As Kubrick established himself at Look he began to get nominally better assignments.
Often they were of celebrities (Guy Lombardo, Leonard Bernstein, Montgomery Clift) or local New York events (elegant Halloween parties, rehearsals of Broadway musicals).  While you can see Kubrick's visual talent grow over the years, these spreads feel very homogenized.  Each spread was meant to tell a story, but Look was very limited in what stories they wanted to tell.  They had to be tales of hard-work and success, the American Dream come true - or just about to.  Lives that didn't fit into that narrative were ignored.  So Mickey, the shoeshine boy Kubrick photographed (above), never made it into print.  Despite Kubrick's best efforts - photos of Mickey doing his homework or going to the laundromat - the poverty in which Mickey and his eight siblings live undermined the upbeat story Look wanted to tell.  The spread never saw the light of day.  The same thing happened with Kubrick's photos of Rosemary Williams (below), a model and chorus girl he shot in 1949.  We see her making coffee in her apartment, meeting with producer Mike Todd, reading a book, out on the town with friends, and just looking great in that way that only women in the 1940s could.  So did Look run it?  Nope.  A pretty, young single woman in NYC? In a profession that shows a little too much skin to be respectable? Not gonna happen.

Rosemary Williams
It's in the boxing photos that Kubrick is most successful.  And, in a sense, where he began his transition to film-maker.  Here's how the process at Look worked. A photographer was given an assignment or came up with one on his own.  He went out and took the pictures.  When he returned, the editors went over the mass of photos they had at hand - just for the Rosemary Williams assignment, for example, Kubrick had over 700 photos.  The editors selected what they wanted, wrote some text and transformed everything into a spread.  In effect, they created a story-board.  One of Kubrick's best set of photos were of the boxer Walter Cartier in 1949 (below).  In it we see Cartier training in the gym, running through Washington Square park, meeting with his team, and, of course, some magnificent fight photos.  After Kubrick left Look in 1950 his first film was a short documentary for RKO entitled Day of the Fight, in which we spend 24 hours in the life of, who else, boxer Walter Cartier.

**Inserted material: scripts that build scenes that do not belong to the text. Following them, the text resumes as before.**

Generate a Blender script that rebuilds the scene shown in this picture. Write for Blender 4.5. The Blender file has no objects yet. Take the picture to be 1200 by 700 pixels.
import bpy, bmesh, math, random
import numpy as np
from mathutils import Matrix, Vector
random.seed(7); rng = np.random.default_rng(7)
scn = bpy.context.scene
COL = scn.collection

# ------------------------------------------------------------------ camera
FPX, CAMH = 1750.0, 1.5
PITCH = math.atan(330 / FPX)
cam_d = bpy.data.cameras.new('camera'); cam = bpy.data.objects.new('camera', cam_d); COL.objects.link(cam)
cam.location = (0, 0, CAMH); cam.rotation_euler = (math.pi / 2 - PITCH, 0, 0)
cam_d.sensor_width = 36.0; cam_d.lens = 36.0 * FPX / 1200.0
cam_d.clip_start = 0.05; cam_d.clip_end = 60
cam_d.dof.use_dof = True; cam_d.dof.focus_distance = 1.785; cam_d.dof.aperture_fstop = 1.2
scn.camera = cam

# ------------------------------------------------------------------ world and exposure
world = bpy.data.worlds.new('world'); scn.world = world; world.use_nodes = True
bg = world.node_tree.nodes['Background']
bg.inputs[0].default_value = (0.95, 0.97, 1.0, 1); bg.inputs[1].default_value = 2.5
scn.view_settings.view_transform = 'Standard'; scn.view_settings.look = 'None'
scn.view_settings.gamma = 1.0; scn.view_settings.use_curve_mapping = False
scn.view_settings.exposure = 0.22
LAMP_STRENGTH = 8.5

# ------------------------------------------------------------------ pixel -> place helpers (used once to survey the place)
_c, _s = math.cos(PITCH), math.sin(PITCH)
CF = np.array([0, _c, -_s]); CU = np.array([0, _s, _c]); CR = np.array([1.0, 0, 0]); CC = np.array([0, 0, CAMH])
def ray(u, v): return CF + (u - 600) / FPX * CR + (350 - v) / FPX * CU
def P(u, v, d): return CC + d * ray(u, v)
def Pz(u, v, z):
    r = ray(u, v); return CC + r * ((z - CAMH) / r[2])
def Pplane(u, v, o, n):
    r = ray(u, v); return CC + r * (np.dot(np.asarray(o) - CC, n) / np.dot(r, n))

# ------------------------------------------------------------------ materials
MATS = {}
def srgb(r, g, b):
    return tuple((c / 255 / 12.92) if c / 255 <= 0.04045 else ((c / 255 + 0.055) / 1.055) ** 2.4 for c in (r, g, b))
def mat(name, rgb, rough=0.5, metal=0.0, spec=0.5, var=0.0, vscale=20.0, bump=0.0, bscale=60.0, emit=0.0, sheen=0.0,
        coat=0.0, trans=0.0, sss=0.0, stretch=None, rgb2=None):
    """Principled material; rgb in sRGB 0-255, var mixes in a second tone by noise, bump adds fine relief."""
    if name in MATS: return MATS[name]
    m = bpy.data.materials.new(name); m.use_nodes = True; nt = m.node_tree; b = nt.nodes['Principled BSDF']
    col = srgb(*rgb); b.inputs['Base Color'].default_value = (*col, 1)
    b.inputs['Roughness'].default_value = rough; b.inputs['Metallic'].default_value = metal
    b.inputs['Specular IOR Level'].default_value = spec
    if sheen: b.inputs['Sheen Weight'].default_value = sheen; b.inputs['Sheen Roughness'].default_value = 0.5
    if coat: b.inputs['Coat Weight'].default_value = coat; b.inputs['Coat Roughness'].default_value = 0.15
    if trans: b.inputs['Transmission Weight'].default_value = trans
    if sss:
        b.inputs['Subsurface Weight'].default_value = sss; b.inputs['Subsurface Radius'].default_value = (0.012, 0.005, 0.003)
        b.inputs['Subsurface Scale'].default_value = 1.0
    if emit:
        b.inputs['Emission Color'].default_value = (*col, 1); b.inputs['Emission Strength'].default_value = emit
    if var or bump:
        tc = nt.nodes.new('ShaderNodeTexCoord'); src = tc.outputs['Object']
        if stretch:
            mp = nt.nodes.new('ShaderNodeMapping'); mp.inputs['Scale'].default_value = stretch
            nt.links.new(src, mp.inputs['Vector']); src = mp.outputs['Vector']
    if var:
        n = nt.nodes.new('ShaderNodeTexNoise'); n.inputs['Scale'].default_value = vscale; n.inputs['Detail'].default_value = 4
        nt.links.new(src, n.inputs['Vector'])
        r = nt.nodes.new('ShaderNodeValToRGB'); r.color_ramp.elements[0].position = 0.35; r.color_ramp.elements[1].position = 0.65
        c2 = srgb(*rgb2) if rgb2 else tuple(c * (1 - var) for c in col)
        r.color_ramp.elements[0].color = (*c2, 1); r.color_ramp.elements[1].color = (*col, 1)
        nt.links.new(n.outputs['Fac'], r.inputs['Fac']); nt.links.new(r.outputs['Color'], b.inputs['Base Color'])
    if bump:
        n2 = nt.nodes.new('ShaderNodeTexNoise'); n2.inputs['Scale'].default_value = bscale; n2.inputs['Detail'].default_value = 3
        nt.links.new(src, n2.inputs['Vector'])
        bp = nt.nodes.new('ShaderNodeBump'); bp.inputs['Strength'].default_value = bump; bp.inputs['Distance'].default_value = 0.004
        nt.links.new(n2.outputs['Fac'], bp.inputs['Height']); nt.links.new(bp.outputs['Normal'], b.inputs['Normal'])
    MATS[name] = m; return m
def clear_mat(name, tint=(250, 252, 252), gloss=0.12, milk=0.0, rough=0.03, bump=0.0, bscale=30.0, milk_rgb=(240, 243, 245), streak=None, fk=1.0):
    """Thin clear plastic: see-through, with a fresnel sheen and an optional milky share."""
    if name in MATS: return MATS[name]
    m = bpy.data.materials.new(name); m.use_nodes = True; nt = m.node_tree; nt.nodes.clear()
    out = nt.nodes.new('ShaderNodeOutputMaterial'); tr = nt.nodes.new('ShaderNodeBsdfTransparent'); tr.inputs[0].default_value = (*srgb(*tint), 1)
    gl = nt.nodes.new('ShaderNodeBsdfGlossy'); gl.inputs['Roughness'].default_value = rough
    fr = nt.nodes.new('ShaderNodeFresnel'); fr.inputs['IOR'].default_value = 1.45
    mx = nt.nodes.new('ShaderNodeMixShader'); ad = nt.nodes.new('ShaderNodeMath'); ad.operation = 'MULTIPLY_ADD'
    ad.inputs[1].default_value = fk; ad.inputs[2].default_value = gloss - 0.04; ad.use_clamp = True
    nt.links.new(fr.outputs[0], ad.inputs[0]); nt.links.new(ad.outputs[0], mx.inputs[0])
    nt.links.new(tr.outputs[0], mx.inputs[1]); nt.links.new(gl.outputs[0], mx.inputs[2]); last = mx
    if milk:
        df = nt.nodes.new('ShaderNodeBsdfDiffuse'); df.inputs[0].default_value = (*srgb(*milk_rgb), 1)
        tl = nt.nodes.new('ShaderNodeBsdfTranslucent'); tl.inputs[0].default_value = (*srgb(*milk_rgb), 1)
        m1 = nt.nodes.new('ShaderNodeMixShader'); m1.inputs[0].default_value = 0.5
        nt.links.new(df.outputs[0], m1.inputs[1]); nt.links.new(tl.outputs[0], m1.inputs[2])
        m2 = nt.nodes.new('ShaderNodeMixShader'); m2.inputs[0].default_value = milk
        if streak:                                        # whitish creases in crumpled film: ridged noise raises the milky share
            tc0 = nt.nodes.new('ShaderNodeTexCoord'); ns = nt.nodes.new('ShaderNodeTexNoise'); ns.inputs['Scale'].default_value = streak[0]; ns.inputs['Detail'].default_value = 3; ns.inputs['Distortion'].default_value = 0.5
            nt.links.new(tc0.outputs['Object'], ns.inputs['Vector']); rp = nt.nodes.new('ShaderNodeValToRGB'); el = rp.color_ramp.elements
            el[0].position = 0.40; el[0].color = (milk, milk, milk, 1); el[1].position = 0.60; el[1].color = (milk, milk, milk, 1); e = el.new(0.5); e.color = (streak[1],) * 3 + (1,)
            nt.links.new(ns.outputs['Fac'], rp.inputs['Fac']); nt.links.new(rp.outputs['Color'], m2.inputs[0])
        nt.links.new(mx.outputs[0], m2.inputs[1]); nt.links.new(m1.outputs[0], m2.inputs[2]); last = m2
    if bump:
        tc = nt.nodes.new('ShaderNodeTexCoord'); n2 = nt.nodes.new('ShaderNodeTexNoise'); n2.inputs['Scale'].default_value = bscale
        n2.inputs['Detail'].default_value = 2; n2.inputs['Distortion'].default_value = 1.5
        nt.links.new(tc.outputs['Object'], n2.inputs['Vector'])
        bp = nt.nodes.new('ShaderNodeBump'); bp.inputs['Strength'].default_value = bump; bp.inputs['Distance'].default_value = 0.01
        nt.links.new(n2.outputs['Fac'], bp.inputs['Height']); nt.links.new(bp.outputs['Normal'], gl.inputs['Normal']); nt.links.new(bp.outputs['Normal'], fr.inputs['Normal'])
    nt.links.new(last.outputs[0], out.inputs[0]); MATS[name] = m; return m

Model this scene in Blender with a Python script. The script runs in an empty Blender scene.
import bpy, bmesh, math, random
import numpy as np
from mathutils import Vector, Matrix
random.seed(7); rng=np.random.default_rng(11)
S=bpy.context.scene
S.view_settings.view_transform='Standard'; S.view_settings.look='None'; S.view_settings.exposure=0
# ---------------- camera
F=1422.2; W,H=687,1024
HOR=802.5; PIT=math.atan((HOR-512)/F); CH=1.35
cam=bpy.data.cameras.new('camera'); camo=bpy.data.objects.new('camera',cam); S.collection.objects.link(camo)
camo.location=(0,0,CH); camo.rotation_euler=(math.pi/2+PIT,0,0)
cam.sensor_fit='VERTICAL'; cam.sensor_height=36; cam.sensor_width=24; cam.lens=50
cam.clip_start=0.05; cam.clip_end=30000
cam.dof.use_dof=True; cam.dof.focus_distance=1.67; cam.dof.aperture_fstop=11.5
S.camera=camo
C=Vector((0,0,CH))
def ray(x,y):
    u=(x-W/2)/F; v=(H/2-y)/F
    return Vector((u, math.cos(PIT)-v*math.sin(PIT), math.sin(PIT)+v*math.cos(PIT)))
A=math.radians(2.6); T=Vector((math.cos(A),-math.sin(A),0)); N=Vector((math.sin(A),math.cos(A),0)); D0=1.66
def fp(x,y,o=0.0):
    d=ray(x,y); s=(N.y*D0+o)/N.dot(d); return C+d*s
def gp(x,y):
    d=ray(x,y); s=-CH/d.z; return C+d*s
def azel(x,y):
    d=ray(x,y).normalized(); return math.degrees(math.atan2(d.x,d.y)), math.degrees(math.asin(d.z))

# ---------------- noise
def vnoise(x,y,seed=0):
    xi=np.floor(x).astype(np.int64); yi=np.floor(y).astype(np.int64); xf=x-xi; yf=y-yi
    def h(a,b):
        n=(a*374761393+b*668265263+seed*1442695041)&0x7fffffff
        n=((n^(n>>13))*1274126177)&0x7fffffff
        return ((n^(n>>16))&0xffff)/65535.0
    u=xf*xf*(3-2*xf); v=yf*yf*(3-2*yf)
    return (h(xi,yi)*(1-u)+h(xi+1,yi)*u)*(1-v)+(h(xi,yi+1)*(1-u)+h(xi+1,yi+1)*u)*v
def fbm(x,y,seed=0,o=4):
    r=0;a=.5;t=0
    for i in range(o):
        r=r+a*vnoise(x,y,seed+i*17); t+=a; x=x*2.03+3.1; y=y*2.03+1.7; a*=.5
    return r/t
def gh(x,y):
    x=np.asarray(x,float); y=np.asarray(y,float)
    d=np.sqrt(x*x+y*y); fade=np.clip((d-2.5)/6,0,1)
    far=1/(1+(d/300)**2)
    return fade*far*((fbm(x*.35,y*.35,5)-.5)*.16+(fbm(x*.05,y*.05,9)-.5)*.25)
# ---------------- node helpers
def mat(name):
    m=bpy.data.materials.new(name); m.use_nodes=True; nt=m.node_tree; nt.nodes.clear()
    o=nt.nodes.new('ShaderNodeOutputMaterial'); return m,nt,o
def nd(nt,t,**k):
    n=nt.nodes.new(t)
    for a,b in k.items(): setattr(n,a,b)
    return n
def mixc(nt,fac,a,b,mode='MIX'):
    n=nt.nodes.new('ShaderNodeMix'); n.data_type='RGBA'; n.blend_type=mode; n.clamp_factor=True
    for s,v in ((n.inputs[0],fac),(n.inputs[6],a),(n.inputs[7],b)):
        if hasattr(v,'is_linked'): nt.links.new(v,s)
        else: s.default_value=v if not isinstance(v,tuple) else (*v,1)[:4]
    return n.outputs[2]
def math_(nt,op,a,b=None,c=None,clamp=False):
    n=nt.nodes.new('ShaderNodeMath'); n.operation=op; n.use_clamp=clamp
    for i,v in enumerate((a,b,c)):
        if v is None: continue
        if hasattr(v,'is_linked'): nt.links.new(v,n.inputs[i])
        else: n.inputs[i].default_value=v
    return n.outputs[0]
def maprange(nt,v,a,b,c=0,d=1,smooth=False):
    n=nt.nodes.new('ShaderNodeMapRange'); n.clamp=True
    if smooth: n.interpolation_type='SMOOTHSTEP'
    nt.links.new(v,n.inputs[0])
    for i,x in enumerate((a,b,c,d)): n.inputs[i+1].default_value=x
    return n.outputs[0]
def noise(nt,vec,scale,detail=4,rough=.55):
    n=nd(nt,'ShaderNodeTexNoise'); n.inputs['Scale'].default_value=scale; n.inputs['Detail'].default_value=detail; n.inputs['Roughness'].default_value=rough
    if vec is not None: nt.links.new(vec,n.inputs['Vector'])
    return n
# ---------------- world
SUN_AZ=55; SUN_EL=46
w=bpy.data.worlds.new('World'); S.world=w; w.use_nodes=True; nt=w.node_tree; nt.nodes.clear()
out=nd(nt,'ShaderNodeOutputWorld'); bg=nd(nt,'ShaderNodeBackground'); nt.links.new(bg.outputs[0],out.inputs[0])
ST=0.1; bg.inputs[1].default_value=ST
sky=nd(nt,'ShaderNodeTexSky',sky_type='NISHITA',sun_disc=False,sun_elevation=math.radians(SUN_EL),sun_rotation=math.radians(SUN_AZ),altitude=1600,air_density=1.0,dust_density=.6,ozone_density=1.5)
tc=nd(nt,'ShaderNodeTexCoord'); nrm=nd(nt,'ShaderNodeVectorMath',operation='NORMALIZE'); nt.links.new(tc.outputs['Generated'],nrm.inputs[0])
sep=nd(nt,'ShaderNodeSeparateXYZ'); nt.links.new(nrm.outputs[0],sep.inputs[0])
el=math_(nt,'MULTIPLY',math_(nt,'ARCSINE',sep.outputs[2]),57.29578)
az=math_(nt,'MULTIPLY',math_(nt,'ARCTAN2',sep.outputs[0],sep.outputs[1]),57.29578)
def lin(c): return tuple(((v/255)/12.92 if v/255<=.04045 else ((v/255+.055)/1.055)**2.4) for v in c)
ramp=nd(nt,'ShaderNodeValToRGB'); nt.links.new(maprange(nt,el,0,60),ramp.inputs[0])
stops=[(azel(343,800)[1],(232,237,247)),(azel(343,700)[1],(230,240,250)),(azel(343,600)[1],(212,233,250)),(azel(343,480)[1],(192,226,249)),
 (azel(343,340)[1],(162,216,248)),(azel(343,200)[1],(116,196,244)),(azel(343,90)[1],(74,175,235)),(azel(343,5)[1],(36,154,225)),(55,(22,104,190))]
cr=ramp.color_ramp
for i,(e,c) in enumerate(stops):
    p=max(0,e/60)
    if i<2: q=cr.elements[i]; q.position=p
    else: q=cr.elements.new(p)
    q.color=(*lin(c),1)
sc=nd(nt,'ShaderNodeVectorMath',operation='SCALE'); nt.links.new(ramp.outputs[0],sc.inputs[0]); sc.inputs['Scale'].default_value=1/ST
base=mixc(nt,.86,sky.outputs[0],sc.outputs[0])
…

Walter Cartier being examined before a fight








Yet even in the boxing assignments it's interesting to see what Look excluded from publication.  A 1950 layout of boxer Rocky Graziano ("He's a Good Boy Now") contains the stereotypical images we've come to expect: Rocky plays with his kid, Rocky meets people, Rocky punches a guy in the ring, etc.  Omitted, though, is the photo below - Graziano naked in the shower.  It's a raw image, full of violence and menace.  Like the subject of a Manet painting, Graziano looks directly at us, his gaze full of challenge.  It's as if he's daring the viewer to see him for who he is - a vulnerable violent man.  His rough and battered face is passive, even sad.  It could be the face of a prison convict.  To my mind what makes this photo so remarkable are the pipes above and behind Graziano; this is not just the picture of a boxer, but of a boxer and his world.  No glamor, no romanticism.  Gone is the upbeat Horatio Alger bullshit of Look magazine.  This is the best photo in the book and it's obvious that Kubrick had already grown beyond the limited worldview of Look.  In fact, one could even say that in this photo we find the first of the lonely, isolated, violent men who would later populate Kubrick's films - Jack D. Ripper, Alex, Barry Lyndon, Jack Torrance, Private Pyle.